**Stored data:**
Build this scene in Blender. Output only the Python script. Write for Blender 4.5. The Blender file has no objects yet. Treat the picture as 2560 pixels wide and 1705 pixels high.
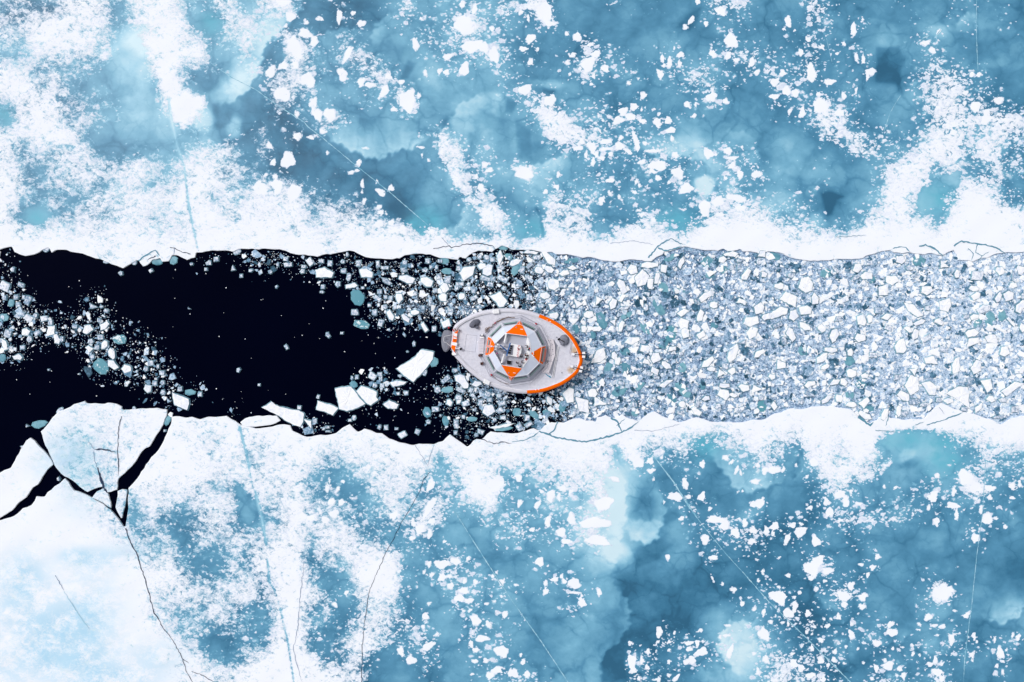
import bpy, math, random
import numpy as np
from mathutils import Vector, Matrix
R = math.radians
random.seed(7)
rng = np.random.default_rng(11)
sc = bpy.context.scene
COL = sc.collection

# ------------------------------------------------------------------ camera, sky, sun, exposure
H = 144.4                      # drone height over the water, metres
PX = 12.8                      # photograph pixels per metre at the water
cam = bpy.data.cameras.new('camera'); cam.lens = 26; cam.sensor_width = 36
cam.clip_start = 1; cam.clip_end = 3000
co = bpy.data.objects.new('camera', cam); COL.objects.link(co)
co.location = (0, 0, H); co.rotation_euler = (0, 0, 0); sc.camera = co

SUN_EL, SUN_AZ = 52, 300       # soft sun behind thin cloud, high on the upper left
w = bpy.data.worlds.new('World'); sc.world = w; w.use_nodes = True
wt = w.node_tree; wt.nodes.clear()
sky = wt.nodes.new('ShaderNodeTexSky'); sky.sky_type = 'NISHITA'; sky.sun_disc = False
sky.sun_elevation = R(SUN_EL); sky.sun_rotation = R(SUN_AZ); sky.dust_density = 4; sky.air_density = 1.0; sky.ozone_density = 1
hsv = wt.nodes.new('ShaderNodeHueSaturation'); hsv.inputs['Saturation'].default_value = 0.22   # cloud cover greys the sky
bg = wt.nodes.new('ShaderNodeBackground'); bg.inputs['Strength'].default_value = 0.15
wo = wt.nodes.new('ShaderNodeOutputWorld')
wt.links.new(sky.outputs[0], hsv.inputs['Color']); wt.links.new(hsv.outputs[0], bg.inputs[0]); wt.links.new(bg.outputs[0], wo.inputs[0])
sl = bpy.data.lights.new('sun', 'SUN'); sl.energy = 1.5; sl.angle = R(14); sl.color = (1, .975, .94)
so = bpy.data.objects.new('sun', sl); COL.objects.link(so)
so.rotation_euler = (R(90 - SUN_EL), 0, R(180 - SUN_AZ))
vs = sc.view_settings; vs.view_transform = 'Standard'; vs.look = 'None'; vs.gamma = 1; vs.exposure = -0.27
sc.display_settings.display_device = 'sRGB'
sc.cycles.max_bounces = 5; sc.cycles.diffuse_bounces = 2; sc.cycles.glossy_bounces = 2; sc.cycles.transmission_bounces = 2

# ------------------------------------------------------------------ helpers
def srgb(r, g, b):
    f = lambda c: (c/255/12.92) if c/255 <= .04045 else ((c/255+.055)/1.055)**2.4
    return (f(r), f(g), f(b), 1)
def P(x, y, z=0.0):            # photograph pixel + height -> place in the world
    k = (H - z) / H
    return ((x-1280)/PX*k, (852.5-y)/PX*k, z)
def B(u, v, z=0.0):            # ship survey units (5.6 per photograph pixel)
    return P(1080+u/5.6, 740+v/5.6, z)
def tag(o, label=None, cat=None, group=None, kind=None):
    if label: o['label'] = label
    if cat: o['category'] = cat
    if group: o['group'] = group
    if kind: o['kind'] = kind
    return o
def link(name, me, parent=None, loc=None):
    o = bpy.data.objects.new(name, me); COL.objects.link(o)
    if parent: o.parent = parent
    if loc is not None: o.location = loc
    return o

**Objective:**
Note every line above where the string "scene" shows up, and copy those lines.

**Solution to the problem:**
Build this scene in Blender. Output only the Python script. Write for Blender 4.5. The Blender file has no objects yet. Treat the picture as 2560 pixels wide and 1705 pixels high.
sc = bpy.context.scene